§ **Provided information**:
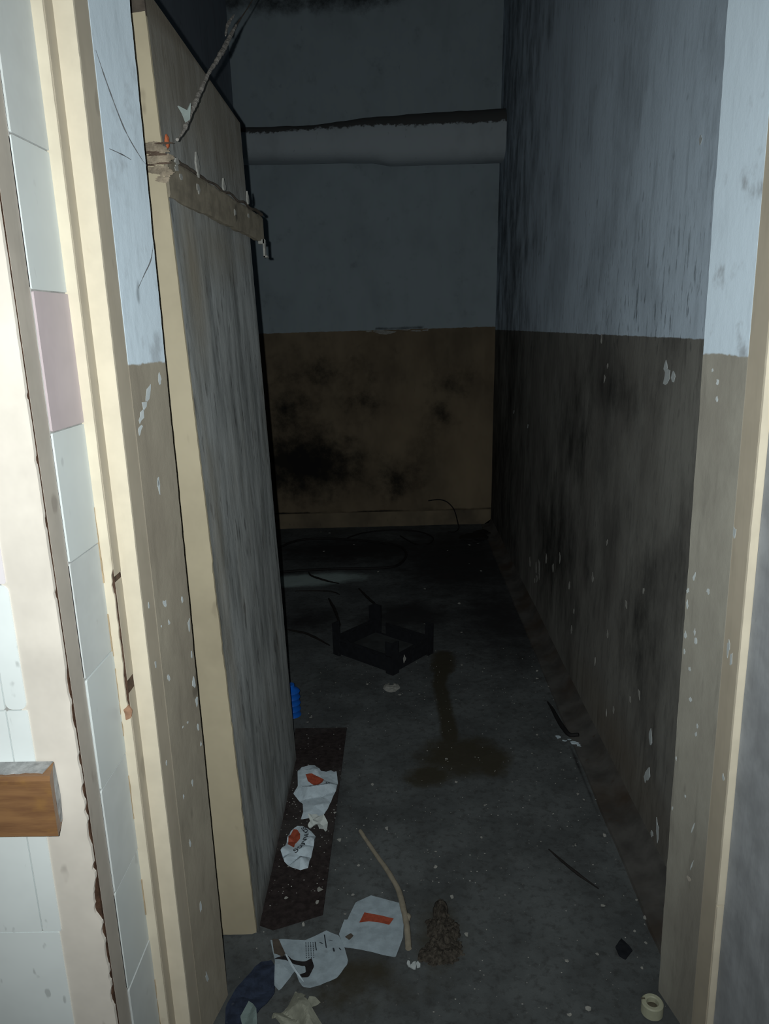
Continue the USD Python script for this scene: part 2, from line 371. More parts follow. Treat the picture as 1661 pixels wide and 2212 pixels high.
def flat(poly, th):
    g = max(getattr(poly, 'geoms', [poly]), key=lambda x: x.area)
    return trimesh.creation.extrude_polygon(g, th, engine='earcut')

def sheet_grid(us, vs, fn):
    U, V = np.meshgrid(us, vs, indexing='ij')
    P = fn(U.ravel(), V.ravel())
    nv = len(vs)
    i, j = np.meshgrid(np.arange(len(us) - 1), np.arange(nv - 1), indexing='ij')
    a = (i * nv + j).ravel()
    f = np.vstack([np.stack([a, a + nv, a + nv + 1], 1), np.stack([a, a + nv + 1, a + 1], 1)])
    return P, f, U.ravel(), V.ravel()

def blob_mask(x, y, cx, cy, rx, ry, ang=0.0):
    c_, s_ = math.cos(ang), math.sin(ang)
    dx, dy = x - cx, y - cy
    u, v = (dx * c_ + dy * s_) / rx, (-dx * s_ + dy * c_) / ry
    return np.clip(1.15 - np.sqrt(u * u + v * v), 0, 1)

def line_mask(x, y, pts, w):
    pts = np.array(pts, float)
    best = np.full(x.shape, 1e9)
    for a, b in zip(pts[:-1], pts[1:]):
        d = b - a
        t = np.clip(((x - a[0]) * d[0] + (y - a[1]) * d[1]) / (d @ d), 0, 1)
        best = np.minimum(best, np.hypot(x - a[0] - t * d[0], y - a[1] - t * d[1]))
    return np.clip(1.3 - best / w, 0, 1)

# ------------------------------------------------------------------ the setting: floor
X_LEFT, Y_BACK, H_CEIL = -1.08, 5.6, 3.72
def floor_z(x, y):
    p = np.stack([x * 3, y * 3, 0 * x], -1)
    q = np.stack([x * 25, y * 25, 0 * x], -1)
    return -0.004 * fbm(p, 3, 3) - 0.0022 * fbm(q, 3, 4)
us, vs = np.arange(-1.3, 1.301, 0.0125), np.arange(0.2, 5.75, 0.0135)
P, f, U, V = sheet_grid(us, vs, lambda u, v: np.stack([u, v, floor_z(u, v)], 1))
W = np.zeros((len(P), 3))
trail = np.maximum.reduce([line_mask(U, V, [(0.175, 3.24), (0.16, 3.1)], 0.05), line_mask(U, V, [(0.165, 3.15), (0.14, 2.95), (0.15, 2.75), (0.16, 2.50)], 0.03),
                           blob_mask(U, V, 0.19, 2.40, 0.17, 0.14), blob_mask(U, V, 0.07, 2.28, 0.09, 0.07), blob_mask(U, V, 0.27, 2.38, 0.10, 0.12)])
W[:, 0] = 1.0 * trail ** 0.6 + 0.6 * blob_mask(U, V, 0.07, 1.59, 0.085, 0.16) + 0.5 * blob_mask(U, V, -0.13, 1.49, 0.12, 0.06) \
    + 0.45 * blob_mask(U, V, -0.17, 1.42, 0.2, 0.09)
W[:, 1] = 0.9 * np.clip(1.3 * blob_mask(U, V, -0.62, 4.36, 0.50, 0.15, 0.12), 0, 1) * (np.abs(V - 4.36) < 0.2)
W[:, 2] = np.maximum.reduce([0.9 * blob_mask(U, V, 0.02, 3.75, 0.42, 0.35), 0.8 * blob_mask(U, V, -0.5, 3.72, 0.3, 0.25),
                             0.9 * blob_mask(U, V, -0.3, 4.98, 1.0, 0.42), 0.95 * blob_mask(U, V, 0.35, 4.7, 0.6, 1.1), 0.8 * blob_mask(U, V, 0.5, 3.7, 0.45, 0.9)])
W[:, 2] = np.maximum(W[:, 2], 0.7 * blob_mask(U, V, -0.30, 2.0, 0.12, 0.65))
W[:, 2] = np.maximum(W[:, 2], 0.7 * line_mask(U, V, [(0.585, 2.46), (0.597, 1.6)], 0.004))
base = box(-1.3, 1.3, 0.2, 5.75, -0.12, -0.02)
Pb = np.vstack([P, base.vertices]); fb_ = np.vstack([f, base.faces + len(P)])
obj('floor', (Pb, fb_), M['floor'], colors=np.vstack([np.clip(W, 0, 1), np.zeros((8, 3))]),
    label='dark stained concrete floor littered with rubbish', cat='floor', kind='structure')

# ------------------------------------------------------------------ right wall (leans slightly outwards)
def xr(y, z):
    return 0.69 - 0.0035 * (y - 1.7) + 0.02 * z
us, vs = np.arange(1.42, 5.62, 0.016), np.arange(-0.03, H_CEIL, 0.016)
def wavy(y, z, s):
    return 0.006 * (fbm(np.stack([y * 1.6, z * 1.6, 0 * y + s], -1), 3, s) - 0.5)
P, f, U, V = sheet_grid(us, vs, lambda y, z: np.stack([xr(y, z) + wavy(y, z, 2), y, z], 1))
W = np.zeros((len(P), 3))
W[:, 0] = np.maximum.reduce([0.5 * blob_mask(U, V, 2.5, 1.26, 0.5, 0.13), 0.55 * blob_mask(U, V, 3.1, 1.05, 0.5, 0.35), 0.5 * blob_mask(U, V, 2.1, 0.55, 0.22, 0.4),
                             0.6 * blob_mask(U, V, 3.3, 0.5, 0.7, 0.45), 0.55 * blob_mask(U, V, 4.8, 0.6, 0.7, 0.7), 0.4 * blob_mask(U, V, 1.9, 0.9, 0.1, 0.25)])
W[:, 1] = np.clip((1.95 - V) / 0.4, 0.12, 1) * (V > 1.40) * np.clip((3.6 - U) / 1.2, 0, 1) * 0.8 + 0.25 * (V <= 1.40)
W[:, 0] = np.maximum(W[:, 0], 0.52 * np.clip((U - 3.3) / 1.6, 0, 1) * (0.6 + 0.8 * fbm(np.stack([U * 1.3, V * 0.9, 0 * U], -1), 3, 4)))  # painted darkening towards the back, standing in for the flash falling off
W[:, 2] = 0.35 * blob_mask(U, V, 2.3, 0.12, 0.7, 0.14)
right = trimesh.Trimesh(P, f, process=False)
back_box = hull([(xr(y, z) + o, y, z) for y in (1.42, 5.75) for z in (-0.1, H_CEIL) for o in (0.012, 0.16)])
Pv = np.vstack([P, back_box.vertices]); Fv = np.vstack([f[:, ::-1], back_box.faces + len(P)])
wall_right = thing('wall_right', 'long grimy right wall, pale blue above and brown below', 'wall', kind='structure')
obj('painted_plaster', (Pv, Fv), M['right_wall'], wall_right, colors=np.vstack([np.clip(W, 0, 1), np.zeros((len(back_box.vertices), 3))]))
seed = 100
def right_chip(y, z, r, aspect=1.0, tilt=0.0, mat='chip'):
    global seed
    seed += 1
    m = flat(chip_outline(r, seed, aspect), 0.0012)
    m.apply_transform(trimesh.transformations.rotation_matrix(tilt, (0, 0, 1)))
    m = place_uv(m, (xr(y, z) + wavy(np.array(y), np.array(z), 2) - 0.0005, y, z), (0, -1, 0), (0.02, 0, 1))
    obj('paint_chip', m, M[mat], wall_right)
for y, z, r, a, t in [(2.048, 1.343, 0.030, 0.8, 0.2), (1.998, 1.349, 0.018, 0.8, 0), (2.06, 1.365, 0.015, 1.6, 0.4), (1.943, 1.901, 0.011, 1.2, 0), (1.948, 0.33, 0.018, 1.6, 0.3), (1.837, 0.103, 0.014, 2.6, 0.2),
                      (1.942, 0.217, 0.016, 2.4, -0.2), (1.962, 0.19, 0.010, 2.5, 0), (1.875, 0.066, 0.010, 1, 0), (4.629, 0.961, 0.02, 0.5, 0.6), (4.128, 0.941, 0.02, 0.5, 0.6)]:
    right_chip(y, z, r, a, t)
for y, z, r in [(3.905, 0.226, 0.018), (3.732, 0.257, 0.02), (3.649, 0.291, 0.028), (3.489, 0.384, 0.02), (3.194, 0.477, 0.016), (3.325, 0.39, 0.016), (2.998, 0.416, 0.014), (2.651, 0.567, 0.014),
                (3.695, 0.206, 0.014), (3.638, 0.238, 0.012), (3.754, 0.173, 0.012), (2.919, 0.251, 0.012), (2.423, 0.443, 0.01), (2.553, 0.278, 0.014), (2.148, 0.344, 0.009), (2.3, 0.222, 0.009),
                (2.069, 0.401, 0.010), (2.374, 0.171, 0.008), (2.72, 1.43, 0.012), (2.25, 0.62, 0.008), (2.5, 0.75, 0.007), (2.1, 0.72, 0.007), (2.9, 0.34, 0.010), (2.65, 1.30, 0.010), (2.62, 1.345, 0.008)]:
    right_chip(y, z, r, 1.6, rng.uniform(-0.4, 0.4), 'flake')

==

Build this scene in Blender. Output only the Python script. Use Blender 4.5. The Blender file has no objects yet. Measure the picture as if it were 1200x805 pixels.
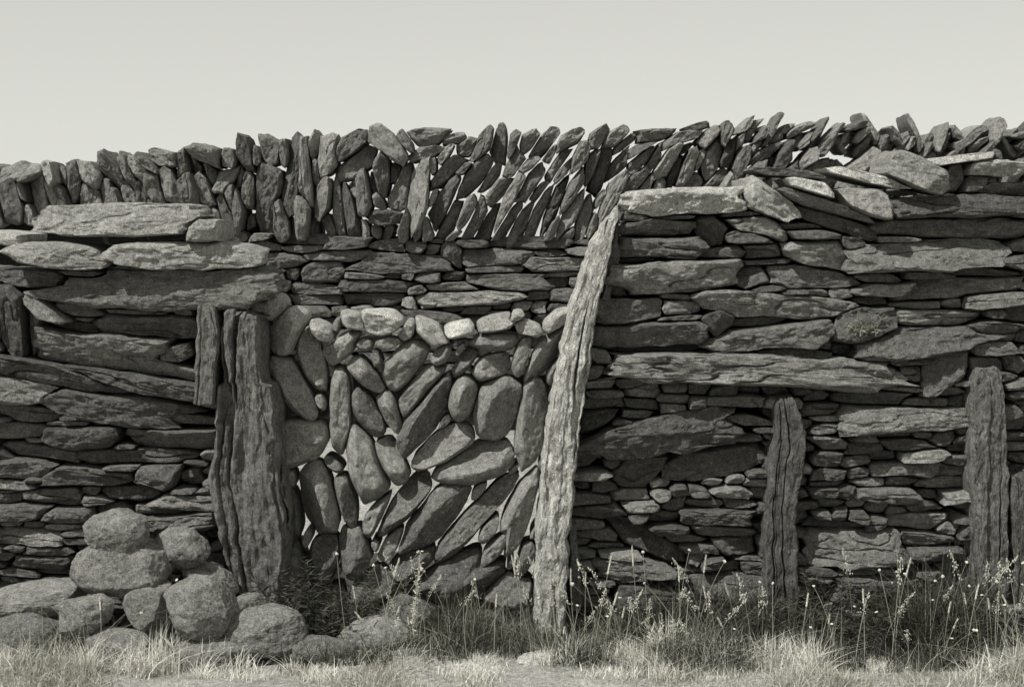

...

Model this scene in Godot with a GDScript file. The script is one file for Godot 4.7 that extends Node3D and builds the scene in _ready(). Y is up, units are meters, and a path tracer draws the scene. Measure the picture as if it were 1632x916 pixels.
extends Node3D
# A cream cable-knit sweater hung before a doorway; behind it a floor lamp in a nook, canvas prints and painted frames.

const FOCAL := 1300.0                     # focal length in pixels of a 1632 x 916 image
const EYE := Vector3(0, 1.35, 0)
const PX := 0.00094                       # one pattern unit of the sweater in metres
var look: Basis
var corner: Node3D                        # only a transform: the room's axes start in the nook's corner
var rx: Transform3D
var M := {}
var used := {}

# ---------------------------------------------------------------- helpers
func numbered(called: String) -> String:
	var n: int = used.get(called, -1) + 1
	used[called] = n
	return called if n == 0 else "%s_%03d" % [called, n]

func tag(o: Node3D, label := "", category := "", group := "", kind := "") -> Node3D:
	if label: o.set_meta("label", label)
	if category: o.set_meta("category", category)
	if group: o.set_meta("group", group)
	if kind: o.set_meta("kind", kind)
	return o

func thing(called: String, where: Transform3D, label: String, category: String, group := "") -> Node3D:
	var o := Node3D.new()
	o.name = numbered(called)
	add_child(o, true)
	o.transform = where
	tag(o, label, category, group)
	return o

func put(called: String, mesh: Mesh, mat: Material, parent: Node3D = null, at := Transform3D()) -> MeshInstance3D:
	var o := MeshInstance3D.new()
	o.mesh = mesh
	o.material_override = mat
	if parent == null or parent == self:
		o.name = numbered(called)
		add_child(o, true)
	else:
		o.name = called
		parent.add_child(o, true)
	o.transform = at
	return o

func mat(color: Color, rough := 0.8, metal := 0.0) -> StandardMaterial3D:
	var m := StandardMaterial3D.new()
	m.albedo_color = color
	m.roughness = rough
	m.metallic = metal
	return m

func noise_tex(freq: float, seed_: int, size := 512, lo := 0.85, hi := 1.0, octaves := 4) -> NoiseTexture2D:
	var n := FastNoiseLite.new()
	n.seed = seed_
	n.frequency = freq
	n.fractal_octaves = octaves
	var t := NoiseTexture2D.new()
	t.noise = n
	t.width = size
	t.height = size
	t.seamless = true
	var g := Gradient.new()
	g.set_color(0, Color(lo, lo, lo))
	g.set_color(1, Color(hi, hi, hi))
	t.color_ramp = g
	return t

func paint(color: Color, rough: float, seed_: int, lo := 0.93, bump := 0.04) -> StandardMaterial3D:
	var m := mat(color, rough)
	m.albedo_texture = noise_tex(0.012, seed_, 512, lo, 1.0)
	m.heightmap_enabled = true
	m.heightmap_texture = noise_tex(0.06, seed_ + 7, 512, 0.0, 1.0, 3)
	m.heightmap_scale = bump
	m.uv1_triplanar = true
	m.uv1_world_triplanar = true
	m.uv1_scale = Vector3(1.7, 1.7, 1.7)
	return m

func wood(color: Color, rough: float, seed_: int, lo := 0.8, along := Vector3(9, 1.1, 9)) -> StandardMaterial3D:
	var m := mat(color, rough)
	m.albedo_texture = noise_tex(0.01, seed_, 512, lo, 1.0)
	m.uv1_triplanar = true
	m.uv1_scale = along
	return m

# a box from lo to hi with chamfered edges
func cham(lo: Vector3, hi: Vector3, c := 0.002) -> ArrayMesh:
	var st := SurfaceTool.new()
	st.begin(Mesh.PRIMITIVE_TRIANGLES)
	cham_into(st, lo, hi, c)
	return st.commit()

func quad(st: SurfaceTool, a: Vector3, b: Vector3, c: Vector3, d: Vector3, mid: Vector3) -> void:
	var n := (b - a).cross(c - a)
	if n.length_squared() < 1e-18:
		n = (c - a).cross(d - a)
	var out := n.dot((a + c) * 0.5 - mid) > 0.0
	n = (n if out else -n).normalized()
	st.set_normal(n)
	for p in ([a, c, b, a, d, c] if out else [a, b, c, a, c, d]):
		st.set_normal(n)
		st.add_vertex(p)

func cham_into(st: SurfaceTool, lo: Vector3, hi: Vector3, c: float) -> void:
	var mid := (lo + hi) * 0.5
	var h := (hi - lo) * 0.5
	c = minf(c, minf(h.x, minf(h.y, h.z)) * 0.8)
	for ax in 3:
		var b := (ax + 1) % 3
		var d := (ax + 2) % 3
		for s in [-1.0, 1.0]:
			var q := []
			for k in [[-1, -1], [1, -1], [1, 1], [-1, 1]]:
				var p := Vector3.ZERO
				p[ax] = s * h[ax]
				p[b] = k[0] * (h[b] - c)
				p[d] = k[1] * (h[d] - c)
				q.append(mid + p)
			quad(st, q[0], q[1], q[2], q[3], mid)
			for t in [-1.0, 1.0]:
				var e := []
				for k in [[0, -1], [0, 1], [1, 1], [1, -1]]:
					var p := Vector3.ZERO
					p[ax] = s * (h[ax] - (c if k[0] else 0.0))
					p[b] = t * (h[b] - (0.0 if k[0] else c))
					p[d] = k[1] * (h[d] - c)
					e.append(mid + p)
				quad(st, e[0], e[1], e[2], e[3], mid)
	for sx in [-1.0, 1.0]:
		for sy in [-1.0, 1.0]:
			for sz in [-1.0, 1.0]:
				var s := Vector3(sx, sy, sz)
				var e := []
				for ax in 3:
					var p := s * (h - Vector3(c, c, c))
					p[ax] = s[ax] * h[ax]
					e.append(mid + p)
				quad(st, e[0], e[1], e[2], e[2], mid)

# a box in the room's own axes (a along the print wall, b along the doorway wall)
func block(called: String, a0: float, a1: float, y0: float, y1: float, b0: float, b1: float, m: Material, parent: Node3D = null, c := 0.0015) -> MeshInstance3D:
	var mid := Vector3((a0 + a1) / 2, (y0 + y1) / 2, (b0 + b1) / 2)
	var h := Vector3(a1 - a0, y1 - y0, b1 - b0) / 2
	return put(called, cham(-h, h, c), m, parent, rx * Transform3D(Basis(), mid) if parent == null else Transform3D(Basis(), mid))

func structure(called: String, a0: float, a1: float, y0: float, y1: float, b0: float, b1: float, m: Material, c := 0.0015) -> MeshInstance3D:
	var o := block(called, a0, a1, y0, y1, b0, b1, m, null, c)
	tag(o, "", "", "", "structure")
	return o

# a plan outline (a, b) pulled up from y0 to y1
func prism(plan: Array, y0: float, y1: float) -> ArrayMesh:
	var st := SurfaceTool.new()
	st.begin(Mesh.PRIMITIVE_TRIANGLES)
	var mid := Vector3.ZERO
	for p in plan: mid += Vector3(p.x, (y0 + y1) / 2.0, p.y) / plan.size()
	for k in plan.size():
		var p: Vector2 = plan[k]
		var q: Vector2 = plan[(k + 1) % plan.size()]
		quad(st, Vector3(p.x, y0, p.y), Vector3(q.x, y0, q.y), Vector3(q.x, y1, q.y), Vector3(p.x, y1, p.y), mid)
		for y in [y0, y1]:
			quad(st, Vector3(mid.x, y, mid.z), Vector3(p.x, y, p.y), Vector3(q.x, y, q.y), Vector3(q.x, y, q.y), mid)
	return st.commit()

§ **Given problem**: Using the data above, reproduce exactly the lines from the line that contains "Continue the USD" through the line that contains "return np.clip(1.15 - np.sqrt(u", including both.

§ **Solved exercise**:
Continue the USD Python script for this scene: part 2, from line 371. More parts follow. Treat the picture as 1661 pixels wide and 2212 pixels high.
def flat(poly, th):
    g = max(getattr(poly, 'geoms', [poly]), key=lambda x: x.area)
    return trimesh.creation.extrude_polygon(g, th, engine='earcut')

def sheet_grid(us, vs, fn):
    U, V = np.meshgrid(us, vs, indexing='ij')
    P = fn(U.ravel(), V.ravel())
    nv = len(vs)
    i, j = np.meshgrid(np.arange(len(us) - 1), np.arange(nv - 1), indexing='ij')
    a = (i * nv + j).ravel()
    f = np.vstack([np.stack([a, a + nv, a + nv + 1], 1), np.stack([a, a + nv + 1, a + 1], 1)])
    return P, f, U.ravel(), V.ravel()

def blob_mask(x, y, cx, cy, rx, ry, ang=0.0):
    c_, s_ = math.cos(ang), math.sin(ang)
    dx, dy = x - cx, y - cy
    u, v = (dx * c_ + dy * s_) / rx, (-dx * s_ + dy * c_) / ry
    return np.clip(1.15 - np.sqrt(u * u + v * v), 0, 1)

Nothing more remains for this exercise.